Records for the task >>
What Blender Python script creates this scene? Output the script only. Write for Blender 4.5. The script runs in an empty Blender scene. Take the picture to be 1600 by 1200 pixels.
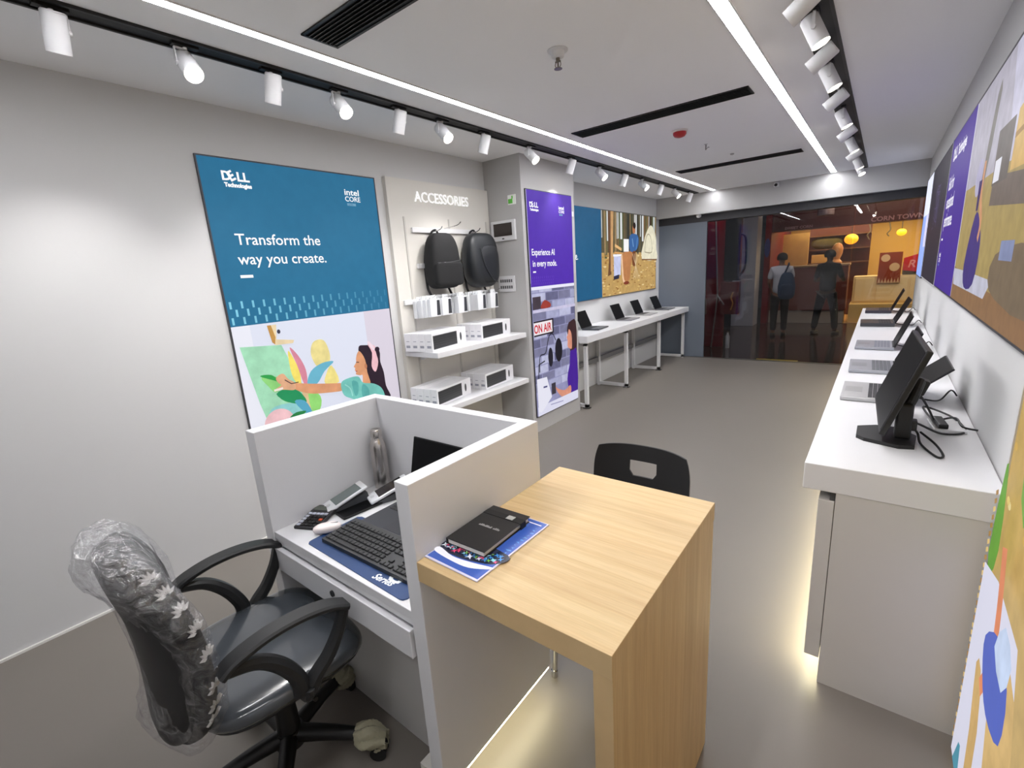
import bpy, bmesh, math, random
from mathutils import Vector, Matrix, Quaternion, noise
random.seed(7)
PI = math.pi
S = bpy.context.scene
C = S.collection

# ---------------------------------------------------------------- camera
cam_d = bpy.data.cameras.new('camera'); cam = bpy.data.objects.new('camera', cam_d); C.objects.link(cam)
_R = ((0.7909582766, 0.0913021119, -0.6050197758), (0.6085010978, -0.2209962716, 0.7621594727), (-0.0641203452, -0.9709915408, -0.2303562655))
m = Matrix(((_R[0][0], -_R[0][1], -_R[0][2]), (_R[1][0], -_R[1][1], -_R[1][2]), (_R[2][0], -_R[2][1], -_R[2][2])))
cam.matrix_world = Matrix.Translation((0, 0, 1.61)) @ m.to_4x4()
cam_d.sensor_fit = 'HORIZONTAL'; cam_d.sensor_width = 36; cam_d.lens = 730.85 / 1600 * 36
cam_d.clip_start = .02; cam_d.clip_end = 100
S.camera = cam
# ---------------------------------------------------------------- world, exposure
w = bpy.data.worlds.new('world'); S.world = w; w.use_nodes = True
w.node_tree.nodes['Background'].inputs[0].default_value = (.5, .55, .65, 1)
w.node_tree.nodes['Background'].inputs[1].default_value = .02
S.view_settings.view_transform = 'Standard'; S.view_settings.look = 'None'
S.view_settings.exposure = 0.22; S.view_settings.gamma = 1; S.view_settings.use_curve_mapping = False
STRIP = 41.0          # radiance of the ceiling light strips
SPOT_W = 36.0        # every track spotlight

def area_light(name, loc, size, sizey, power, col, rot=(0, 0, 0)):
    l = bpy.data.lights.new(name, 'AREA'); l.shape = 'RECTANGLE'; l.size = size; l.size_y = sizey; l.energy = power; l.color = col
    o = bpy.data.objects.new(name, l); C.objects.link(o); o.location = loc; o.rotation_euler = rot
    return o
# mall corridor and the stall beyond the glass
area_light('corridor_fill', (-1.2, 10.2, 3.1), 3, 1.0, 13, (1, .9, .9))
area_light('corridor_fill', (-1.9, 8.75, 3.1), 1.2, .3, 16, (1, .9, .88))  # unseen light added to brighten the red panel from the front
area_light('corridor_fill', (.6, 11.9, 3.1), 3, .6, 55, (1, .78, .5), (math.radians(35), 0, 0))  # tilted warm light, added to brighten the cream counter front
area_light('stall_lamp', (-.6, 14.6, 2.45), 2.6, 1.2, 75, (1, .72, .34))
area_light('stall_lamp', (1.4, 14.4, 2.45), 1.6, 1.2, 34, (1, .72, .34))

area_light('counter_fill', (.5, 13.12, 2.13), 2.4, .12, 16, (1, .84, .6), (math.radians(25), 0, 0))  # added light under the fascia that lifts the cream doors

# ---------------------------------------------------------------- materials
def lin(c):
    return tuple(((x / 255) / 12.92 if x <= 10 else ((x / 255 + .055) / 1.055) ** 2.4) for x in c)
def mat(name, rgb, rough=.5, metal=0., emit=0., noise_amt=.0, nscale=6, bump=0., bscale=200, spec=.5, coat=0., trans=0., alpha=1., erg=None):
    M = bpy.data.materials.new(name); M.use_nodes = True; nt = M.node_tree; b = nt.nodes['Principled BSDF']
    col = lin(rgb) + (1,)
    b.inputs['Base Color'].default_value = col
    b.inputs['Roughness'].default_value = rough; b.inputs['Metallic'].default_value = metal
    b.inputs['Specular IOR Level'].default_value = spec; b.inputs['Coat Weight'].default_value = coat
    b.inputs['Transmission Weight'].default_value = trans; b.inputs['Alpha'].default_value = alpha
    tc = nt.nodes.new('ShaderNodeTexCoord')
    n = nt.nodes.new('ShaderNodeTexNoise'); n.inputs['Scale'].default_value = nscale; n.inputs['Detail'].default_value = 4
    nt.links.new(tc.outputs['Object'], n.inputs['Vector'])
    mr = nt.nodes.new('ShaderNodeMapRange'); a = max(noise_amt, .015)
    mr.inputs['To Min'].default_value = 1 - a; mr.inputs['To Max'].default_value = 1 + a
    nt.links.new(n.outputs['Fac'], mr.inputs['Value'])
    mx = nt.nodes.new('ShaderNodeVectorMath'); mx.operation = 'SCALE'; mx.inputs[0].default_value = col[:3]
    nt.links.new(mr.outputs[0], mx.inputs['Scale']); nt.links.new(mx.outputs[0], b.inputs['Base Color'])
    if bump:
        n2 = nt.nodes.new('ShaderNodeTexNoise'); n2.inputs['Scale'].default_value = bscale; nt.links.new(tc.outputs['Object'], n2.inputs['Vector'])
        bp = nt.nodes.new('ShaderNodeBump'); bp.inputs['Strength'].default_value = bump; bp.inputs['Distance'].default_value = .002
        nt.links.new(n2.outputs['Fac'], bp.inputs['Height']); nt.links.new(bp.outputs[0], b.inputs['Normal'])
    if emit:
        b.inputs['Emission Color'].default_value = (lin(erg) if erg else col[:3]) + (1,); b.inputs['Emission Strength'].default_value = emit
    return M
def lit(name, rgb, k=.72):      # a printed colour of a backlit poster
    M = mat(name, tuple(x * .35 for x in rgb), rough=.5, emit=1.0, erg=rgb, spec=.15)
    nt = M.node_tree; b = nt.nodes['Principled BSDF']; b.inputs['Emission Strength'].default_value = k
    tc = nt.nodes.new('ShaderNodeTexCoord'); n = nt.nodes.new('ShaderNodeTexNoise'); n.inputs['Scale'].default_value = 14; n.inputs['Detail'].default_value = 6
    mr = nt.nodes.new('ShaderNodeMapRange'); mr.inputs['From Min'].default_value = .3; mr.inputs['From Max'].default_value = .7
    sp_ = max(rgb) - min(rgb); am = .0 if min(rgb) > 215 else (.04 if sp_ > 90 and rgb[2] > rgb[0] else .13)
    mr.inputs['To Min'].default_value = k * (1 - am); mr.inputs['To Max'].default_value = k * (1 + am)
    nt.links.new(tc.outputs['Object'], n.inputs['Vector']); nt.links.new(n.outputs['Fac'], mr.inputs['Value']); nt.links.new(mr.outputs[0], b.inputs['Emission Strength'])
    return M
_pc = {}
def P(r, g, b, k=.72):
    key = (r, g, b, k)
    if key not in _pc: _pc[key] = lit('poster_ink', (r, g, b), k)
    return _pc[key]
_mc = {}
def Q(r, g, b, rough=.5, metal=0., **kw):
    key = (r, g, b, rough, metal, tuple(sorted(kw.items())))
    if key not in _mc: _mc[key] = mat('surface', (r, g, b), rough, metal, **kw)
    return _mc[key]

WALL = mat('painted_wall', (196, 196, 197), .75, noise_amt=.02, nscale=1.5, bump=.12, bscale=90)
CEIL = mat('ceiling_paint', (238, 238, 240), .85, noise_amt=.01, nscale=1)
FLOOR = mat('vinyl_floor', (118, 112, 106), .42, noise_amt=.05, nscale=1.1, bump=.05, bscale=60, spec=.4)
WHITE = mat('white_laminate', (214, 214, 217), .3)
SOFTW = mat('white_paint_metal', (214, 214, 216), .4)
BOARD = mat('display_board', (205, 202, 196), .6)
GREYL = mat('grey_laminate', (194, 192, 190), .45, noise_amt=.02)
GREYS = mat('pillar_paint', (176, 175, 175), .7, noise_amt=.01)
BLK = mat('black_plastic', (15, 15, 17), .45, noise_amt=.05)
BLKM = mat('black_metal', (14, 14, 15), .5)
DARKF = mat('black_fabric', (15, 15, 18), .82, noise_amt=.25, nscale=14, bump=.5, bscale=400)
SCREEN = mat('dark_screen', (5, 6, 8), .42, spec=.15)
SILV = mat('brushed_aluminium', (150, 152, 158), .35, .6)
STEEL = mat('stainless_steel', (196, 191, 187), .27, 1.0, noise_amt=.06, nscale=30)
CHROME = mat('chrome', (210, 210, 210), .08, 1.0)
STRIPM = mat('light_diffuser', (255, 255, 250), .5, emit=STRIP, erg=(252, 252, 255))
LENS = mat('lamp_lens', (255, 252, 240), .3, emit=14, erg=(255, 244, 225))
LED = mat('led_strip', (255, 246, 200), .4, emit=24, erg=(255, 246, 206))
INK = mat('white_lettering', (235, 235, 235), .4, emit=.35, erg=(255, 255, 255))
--
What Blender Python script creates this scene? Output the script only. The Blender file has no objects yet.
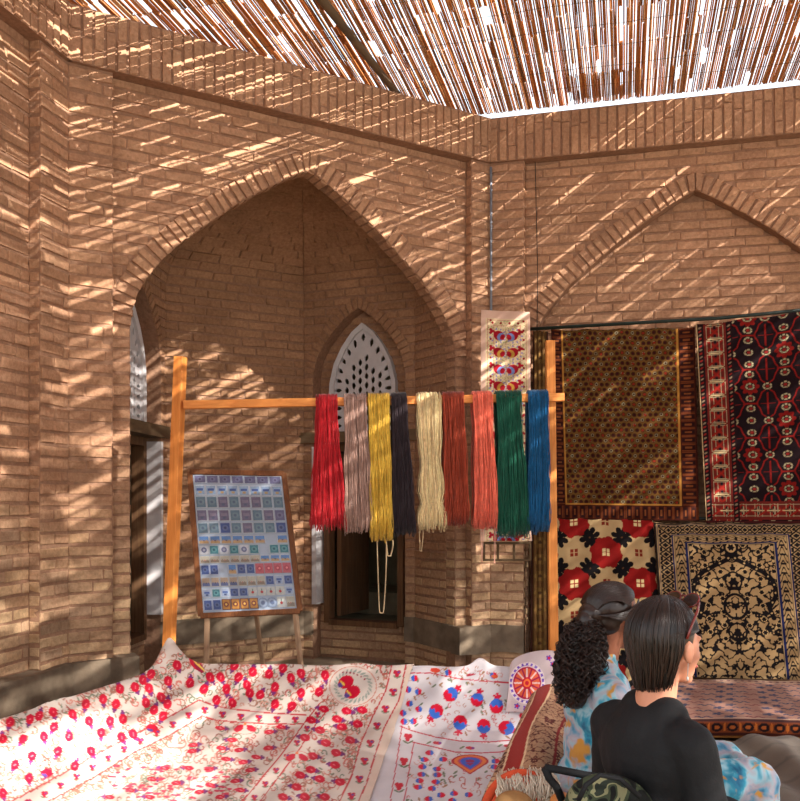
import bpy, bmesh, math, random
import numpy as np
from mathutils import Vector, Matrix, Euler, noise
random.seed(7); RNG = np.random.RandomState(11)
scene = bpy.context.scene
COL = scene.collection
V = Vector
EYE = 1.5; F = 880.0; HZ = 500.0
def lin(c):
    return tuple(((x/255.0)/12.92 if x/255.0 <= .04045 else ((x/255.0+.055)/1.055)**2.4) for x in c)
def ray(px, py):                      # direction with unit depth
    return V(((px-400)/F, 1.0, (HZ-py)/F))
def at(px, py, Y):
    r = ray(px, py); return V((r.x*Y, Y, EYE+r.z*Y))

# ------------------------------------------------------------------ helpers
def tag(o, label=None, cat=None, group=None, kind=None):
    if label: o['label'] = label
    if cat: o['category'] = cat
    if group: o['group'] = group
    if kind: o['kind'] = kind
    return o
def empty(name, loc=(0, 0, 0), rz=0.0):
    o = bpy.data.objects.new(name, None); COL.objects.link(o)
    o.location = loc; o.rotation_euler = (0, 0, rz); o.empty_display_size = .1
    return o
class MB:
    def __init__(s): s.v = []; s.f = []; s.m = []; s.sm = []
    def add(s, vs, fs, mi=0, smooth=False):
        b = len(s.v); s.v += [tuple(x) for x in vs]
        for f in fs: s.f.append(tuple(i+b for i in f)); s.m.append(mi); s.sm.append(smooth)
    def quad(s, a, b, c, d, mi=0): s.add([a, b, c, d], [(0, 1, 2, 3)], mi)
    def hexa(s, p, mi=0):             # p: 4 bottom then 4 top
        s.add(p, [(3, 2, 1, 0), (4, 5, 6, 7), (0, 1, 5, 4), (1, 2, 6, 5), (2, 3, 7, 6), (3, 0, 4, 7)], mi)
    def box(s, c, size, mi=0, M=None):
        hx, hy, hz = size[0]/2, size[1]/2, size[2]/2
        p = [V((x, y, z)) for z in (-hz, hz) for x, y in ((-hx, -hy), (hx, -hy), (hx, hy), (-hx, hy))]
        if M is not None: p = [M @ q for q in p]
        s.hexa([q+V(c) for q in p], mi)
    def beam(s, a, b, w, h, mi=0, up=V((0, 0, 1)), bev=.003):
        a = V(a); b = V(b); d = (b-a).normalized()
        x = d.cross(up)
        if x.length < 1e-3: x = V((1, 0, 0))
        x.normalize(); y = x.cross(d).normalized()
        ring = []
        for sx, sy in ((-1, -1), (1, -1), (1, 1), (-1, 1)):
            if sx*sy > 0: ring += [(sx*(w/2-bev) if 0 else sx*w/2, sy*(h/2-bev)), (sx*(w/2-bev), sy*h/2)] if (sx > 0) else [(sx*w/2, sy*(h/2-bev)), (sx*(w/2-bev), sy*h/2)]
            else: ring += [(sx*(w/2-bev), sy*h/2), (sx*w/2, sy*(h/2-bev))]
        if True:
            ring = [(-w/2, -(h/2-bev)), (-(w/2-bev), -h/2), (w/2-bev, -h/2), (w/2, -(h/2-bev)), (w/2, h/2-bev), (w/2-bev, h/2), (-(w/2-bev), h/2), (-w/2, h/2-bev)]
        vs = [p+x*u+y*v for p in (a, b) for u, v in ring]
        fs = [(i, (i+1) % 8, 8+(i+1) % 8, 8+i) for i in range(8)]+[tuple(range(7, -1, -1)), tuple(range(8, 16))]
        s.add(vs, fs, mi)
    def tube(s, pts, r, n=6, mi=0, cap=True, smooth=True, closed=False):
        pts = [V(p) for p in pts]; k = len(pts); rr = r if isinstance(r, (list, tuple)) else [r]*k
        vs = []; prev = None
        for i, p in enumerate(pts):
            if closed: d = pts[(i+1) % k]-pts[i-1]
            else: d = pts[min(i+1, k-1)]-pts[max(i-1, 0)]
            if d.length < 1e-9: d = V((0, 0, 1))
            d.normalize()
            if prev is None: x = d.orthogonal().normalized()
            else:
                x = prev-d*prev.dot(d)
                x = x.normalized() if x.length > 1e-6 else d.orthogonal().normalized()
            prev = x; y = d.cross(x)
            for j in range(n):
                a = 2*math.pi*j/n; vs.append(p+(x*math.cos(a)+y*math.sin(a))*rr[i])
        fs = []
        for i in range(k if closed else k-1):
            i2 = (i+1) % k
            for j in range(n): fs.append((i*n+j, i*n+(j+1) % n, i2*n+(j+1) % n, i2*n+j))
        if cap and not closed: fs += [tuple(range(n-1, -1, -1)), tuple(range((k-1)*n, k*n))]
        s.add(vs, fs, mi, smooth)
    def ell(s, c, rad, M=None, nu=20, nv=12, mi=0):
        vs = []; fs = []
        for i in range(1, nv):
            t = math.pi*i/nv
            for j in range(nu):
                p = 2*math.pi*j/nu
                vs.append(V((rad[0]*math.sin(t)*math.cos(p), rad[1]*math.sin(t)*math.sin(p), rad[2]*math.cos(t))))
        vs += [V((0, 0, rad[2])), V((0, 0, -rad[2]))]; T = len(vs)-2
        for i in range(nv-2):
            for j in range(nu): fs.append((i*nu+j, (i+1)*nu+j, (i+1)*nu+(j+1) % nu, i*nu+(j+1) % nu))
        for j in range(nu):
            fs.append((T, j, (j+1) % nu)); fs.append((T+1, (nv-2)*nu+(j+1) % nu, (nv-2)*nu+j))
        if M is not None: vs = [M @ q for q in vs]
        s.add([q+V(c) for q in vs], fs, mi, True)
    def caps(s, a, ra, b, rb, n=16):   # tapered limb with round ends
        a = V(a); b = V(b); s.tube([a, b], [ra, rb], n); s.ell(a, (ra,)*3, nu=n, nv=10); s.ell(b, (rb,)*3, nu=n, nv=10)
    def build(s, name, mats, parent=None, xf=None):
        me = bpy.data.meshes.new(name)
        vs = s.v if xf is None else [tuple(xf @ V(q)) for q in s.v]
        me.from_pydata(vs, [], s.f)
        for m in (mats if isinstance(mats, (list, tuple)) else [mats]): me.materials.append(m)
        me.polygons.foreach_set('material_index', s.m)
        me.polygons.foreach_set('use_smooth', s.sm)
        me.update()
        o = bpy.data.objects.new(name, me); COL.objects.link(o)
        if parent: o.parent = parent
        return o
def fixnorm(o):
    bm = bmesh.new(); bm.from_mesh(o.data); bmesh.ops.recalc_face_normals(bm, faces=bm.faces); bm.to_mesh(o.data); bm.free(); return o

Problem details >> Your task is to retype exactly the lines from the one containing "by 1200 pixels." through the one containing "C = S.collection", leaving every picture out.

Complete output >>
What Blender Python script creates this scene? Output the script only. Write for Blender 4.5. The script runs in an empty Blender scene. Take the picture to be 1600 by 1200 pixels.
import bpy, bmesh, math, random
from mathutils import Vector, Matrix, Quaternion, noise
random.seed(7)
PI = math.pi
S = bpy.context.scene
C = S.collection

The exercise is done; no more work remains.